* [SUPPLIED INFORMATION]:

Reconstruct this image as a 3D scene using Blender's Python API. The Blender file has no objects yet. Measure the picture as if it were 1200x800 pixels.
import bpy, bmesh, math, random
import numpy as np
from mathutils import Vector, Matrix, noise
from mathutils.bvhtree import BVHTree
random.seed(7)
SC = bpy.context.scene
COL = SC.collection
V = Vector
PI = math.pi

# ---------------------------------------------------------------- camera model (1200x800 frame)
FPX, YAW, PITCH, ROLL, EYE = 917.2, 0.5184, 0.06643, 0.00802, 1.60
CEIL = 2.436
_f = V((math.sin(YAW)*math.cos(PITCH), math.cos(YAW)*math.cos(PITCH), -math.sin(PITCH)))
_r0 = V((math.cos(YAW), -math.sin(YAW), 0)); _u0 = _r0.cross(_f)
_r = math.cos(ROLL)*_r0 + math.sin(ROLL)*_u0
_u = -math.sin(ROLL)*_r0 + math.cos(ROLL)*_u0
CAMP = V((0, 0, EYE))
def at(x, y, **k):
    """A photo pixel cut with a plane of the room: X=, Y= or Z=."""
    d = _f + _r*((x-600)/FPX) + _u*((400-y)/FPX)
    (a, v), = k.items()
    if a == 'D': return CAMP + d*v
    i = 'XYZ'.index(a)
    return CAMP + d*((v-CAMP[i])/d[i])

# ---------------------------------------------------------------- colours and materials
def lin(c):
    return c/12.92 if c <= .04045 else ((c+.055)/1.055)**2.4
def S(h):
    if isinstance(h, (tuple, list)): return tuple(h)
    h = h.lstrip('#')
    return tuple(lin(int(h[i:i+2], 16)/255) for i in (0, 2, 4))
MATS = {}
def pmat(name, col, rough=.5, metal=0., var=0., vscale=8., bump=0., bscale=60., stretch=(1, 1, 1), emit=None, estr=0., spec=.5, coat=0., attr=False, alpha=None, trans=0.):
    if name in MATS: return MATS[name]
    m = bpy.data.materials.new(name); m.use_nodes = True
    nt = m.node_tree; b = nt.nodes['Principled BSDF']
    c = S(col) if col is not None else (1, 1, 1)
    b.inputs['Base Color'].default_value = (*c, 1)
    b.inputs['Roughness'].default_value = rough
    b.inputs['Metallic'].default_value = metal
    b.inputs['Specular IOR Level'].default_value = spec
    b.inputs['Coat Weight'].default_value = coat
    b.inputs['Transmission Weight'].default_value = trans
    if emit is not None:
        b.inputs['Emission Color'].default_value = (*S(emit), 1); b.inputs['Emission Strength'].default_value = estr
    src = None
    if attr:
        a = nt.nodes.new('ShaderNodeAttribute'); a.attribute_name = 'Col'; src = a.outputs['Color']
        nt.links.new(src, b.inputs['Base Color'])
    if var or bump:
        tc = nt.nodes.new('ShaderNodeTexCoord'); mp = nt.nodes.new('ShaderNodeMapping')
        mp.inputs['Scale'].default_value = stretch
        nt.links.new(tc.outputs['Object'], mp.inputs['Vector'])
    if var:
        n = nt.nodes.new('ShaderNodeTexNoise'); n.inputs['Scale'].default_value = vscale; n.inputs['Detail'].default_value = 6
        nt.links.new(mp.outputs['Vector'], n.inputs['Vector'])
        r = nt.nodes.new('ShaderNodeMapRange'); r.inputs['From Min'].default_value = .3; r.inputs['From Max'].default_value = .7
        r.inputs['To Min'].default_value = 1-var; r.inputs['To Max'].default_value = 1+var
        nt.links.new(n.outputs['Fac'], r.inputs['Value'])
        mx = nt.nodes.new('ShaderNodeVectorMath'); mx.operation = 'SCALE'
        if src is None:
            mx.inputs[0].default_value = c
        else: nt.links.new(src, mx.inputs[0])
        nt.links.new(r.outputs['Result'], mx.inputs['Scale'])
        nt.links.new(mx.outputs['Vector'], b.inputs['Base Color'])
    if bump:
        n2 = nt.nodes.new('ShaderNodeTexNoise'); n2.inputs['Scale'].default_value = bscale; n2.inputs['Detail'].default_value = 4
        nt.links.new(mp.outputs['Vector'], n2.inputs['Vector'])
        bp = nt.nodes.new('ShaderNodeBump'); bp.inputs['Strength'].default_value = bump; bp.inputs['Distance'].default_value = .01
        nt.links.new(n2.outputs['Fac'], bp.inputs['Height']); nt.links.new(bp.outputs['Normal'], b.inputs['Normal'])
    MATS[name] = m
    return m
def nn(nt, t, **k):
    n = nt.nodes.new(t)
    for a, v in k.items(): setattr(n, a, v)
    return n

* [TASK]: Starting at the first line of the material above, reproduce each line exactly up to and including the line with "PI = math.pi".

* [PROBLEM SOLUTION]:
Reconstruct this image as a 3D scene using Blender's Python API. The Blender file has no objects yet. Measure the picture as if it were 1200x800 pixels.
import bpy, bmesh, math, random
import numpy as np
from mathutils import Vector, Matrix, noise
from mathutils.bvhtree import BVHTree
random.seed(7)
SC = bpy.context.scene
COL = SC.collection
V = Vector
PI = math.pi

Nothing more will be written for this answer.